Allegory of the Night
 
 
  • Material: Sardonyx Shell, 15K gold tested .
  • Size: 2 6/8" by just under 2 3/8".
  • Date and Origin: Circa 1850 Italy.
  • Conditions: A stress line that can be felt from back and front just close to the leaf on the head of the goddess, another stress line that can be felt a bit only from the back, a couple of hairlines.

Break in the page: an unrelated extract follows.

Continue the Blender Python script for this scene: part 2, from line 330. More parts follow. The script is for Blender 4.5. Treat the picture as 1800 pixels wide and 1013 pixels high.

Museum quality cameo depicting The Allegory of the Night. The goddess Selene is depicted with all of her attributes, as the owl holding poppies in its pawns, and  poppies in her hair. Moon and star are other two attributes of Selene.  This is a cameo of surpassing beauty, carved by an artist. Every details is perfectly rendered making this cameo a real work of art. This cameo has been carved with so much skill, if you look at the Goddess' mouth you can see something that at first sight could appear as a chip in the carving, it is not so, the carver has made the lips of the Goddess three-dimensional  giving them the movement of real lips. For this reason the central part of the lips is more deeply carved and looking at the cameo from different angles it can appear like a chip but I repeat it is not so. Another amazing particular is the carving of the owl, look at its feathers they seem just real, it appears like the feather would fly out of the cameo! Isn'it incredible? With no doubt this is one of the best cameos depicted that subject that I have ever handled, The frame too is wonderfully worked and hard to find in this mint conditions. There are no words to describe it, the pictures speak by themselves. This is another masterly carved cameo. .A very desirable collectors piece, rarest and more than museum quality cameo.
A bit of History:
Selene, Goddess of the Moon, daughter of Hyperion. her assignment is to bring the moonlight to the humans driving a cart drawn from oxen or from horses that runs after the solar one, in many representations. Generally described like a beautiful woman with pale face that wears long, flowing, white or silver robe and that has on her head a waxing moon and a torch in her hand. In the Greek-Roman mythology tradition the Moon, thanks to the mutability of its aspect that makes it unique between the stars, has been associated to three divinity and tied to three its "events". Full moon, New moon and Waxing moon. Life metaphor (full moon), death (new moon) rebirth (waxing moon). Since time immemorial these three lunar figures have represented the cycle of  life involving apparently heterogeneous phenomena  like the birth, the death, the fertility, the femininity, the immortality. Selene, (from Selas - Greek) means splendour.